Word Gets Around, 1997 – Traffic

Performance and Cocktails, 1999 – The Bartender and the Thief (avec en prime le bob so 90’s)

Just Enough Education to Perform, 2001 – Have a Nice Day

You Gotta Go There to Come Back, 2003 – Maybe Tomorrow

Language. Sex. Violence. Other?, 2005 – Dakota

Pull the Pin, 2007 – Aucune, l’album ne m’a pas emballée.

Keep Calm and Carry On, 2009 – Could You Be The One (sans conviction)

Graffiti On The Train, 2013 – Indian Summer et Graffiti On The Train

Keep the Village Alive, 2015 – I Wanna Get Lost with You (oublier l’horrible single C’est la Vie)

Scream Above The Sounds, 2017 – All in One Night, Caught by the Wind, Geronimo


Regardez-moi ces dates. Quand je vous parlais d’endurance et de constance !



Concert aux Docks, Hambourg – 29.01.2018

En ce lundi soir plutôt venteux – comme un hiver hambourgeois – me voilà donc partie rejoindre quelques copines pour ce concert. Mon enthousiasme, largement stimulé par des semaines de revue de la carrière stéréophonienne via Spotify, était à son comble en arrivant aux Docks. Bonne nouvelle : la salle, dont j’ai à peine fait la connaissance à l’occasion du Reeperbahn Festival 2017, possède une excellente acoustique et dispense même le spectateur du premier étage de bouchons d’oreille.

À peine le temps de profiter d’une ballade d'Alex Francis en première partie – les gens comme moi sont naturellement, intrinsèquement et systématiquement en retard – et d’échanger quelques mots avec les filles que la deuxième bonne nouvelle arrive.

Elle s’appelle Stereophonics et plus précisément Kelly Jones. D’ailleurs pourquoi tous les Gallois célèbres s’appellent-ils Jones ? Bref. Passons. La plus belle voix masculine du rock n’est pas seulement meilleure en 2017 qu’en 1997, mais elle a aussi l’outrecuidance d’être encore plus puissante et addictive en live qu’en version studio. Les tubes s’enchaînent sans blabla car ils se suffisent à eux-mêmes. Des mélodies parfois dansantes, parfois douces, mais toujours entêtantes. Toujours ces hymnes à stade qui nous donnent l'occasion à nous, public, de nous époumoner. Toujours ces fredonnements légers qui vous volent un sourire aux lèvres, des « pam pam padam pam pam pam pam » de Have a Nice Day au refrain romantique de Traffic hurlé par le groupe de bourrins Gallois à côté de nous. Tiens. Eux. Parlons-en. Fiers de leurs petits champions, ils n’ont fait que hurler des mini-chants de ralliement entre les chansons et pintes de bière. Prenant sans doute un concert de rock pour un match de rugby et devenant – comme d’habitude - de plus en plus sentimentaux et « faggots » à mesure que l’alcool alimentait leur sang de mâles hétérosexuels, ils faisaient – de notre point de vue – presque autant partie du show que les Stereophonics eux-mêmes. Merci à eux. Vraiment.
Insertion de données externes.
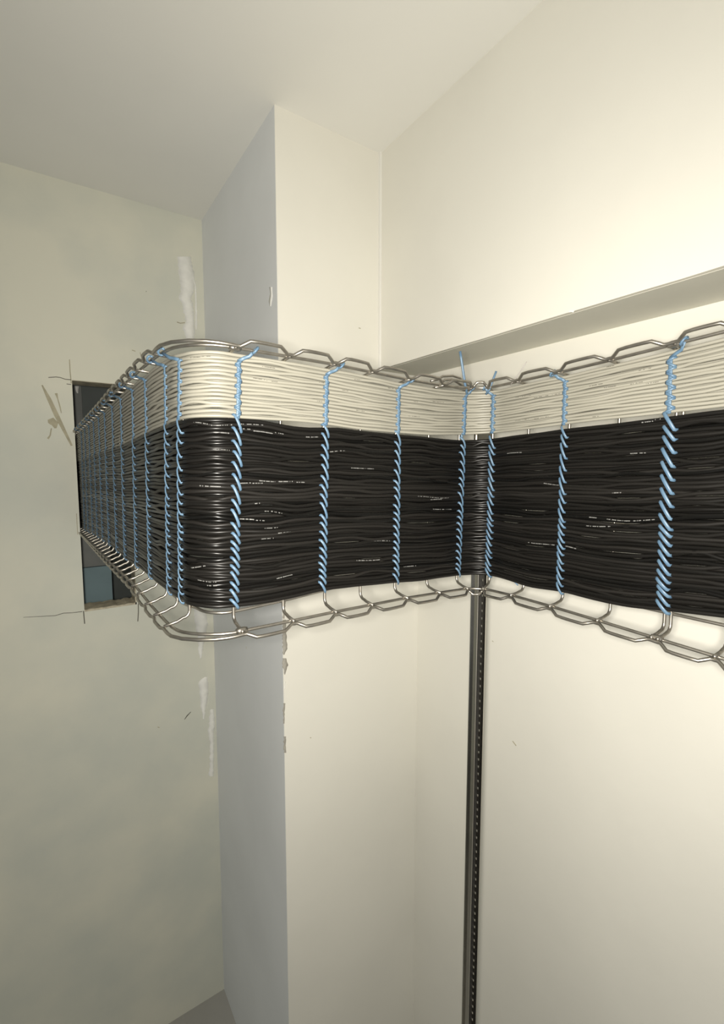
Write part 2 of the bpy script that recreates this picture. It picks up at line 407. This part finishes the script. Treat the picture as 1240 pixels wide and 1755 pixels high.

Un concert inoubliable donc. Des musiciens canons - dans tous les sens du terme - qui m’ont fait découvrir un répertoire plus rock et moins pop que je ne l’imaginais à la seule écoute des albums. Un peu comme pour le concert des Cure, en moins émo toutefois, le temps s’est suspendu pendant ces deux heures de pur kiff. J’écris ces lignes une semaine après cette soirée magique et ma mémoire ne fait état d’aucun moment d’ennui individuel ou de retombée d’ambiance générale dans la salle. Au contraire, et j’ai envie de terminer sur ce fait exceptionnel, les dernières chansons ont été jouées dans une sorte d’apothéose. Le public – moi y-compris – pourtant très chaud dès les premières notes semblait bouillir à la fin du concert. Pourquoi la foule chantait et dansait-elle plus fort ? Une émulation après tous ces bons morceaux ? L’envie de tout donner parce qu’on sent que la fin approche ? Impossible de savoir. Mais alors quand Dakota, l’une des meilleures chansons du groupe, a déboulé en rappel...


Conclusion

L’année concerts 2017 s’était achevée en beauté.

Les Stereophonics placent la barre très – très - haut pour 2018.